You often hear statements such as "FX is volatile that's why I trade it". So just to put some numbers to the idea I had a look at the daily ranges expressed in % moves of ASX20 stocks, FX and Equity Index futures. This is what I found taking data from June the 1st this year to now.
So it seems that again a trading cliche doesn't stack up to reality. Its clear that FX is not volatile by the amount of leverage that people have to use to make the smaller moves meaningful for profit and loss. Of course that's doesn't make FX the worst instrument to trade nor is daily range the best or only indication of a good instrument to trade. I would consider trading cost, tick size and spread far more important.
One often selling point by FX brokers is that its a 24 hour market. For me this is actually the biggest negative for a couple of reasons. Firstly this game is addictive and tiresome. Having your market open all the time removes the necessary break and time away from endless hours at the screen. This cannot be underestimated. A lot of the learning comes once you step away from doing and focus on what you have done, in a calmer state. You cannot do this while the quotes are flashing changes in front of your eyes. Especially if you are going through a draw-down. And maybe the biggest changes happen when your market closes and you are in a disgusted state from your seemingly stupid actions. If your market is still open and you are in a distressed state your likely to just add to your problems. But at close time that is a great opportunity to start the "never again" planning while you cannot do any more damage to your equity and head.
The other negative of the 24 hour market for me is actually the time that the action is spread over. Take the HSI. Its only open for 4 & 1/2 hours yet you get at least the daily range that most FX instruments take 24 hrs to do. The closing and reopening of equity markets for a daytrader is where the opportunity lies. When you have lots of money being put to work in a limited time. Your trades are on and they are either proven right or wrong quickly. Then you can move on to the next idea or better still walk away from the screen and have a life.


one further point about the range of FX - most people will trade the euro session when they are daytrading FX. Currently you'll find the eurusd having anywhere from a 30-60 pip range on an average day(depending on what you use as a start and finish time for the session). Add in the fact that quite a few of the high and low prints made are news related spikes and it starts to look even worse. Not exactly as dead as the SPI, but far from the volatile beast that most new traders think it is.
Posted by: frink | September 12, 2009 at 09:58 AM
Great article TH, love reading your posts mate.
Posted by: Keir | September 22, 2009 at 02:34 PM
Spoken like someone with truly no knowledge of the FX market? Aside from E/J the pairs you picked are all chosen by traders for their specifically low volatility. Especially E/U is known for the nothing-nothing-boom style of movement.

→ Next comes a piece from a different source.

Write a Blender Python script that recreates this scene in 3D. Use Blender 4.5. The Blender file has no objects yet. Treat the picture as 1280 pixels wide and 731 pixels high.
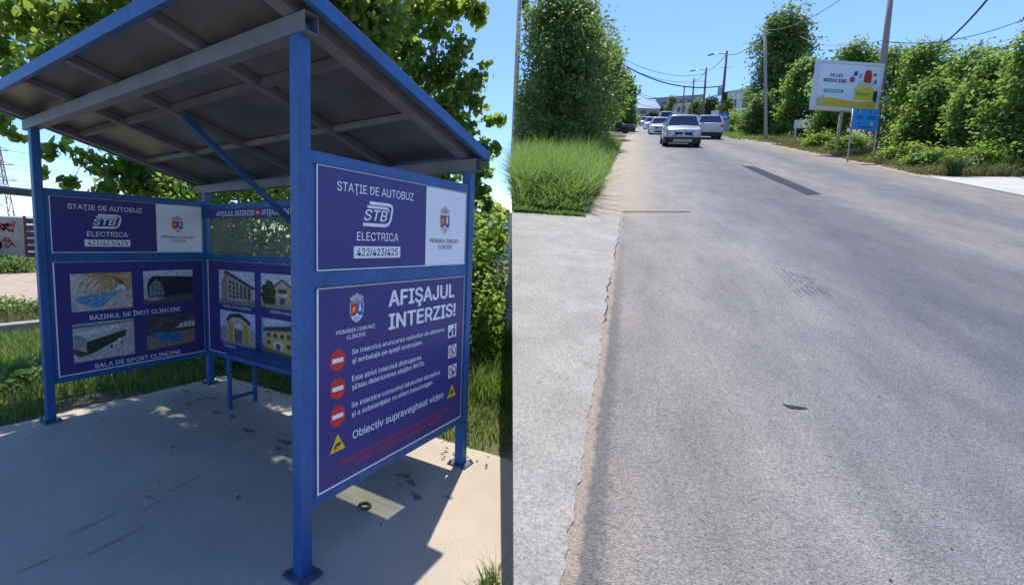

Why don't you show us the avg % for GBP/CHF, GBP/JPY, EUR/AUD?
Generally speaking, as a currency trader, I will wait for the Frankfurt open (and London one hour later) and trade the hottest of the four majors (E/U, G/U, U/CHF, U/J) or its corresponding JPY pair.
Posted by: sinner | October 26, 2009 at 02:58 PM
I wasted 2 minutes of my live running the GBPJPY & GDPCHF daily range stats as per the fools suggestion and I was spot on. People think they are trading something with large volatile % moves but they are as per usual clueless and even more dangerous, think they are knowledgeable. And as always not even smart enough to check before they open their mouth.
GBP/CHF daily Range 0.89%!!
GBP/JPY daily Range 1.35%
They don't even get close to Equity indexes.
Posted by: THT | October 26, 2009 at 05:01 PM
TH, I find it pretty amusing because I was thinking about this more last night. The pairs you picked are all closely index correlated these days. E/U is supposed to be 90% correlated to SP500 and U/J after the crash has been highly inverse correlated to the DJ.
Why don't you work it out in pips instead of % and see the difference. For one thing, you will find the pairs you listed are somewhere "in the middle" of the forex volatility movements, certainly not on the higher end. This chart shows the average daily range in pips from Apr 08 to 09.
http://www.aboutcurrency.com/images/university/currencypairs/currencypairs_tradingrange.jpg
As per "the fools" suggestion, you will get way more pips trading GBPCHF, GBPJPY or even plain old GBPUSD off the London open than you would trading the FTSE, why don't you pull up a chart about 6pm tonight and see if I'm wrong.
Posted by: sinner | October 27, 2009 at 09:57 AM
OMG. That's exactly my point. The reason newbies think its moves so much is because of the leverage. As a PERCENTAGE range they don't move much. To get meaningful P&L moves you have to use large LEVERAGE. If FX traders had to trade risk adjusted they would all be broke in a month.
Posted by: THT | October 27, 2009 at 10:07 AM
Whatever man, I look for 30-50 pips a day with a consistent 1:2 R:R and know plenty of traders do the same. The leverage is larger, so what? I risk 1% to make 2%, I don't pay attention to the leverage.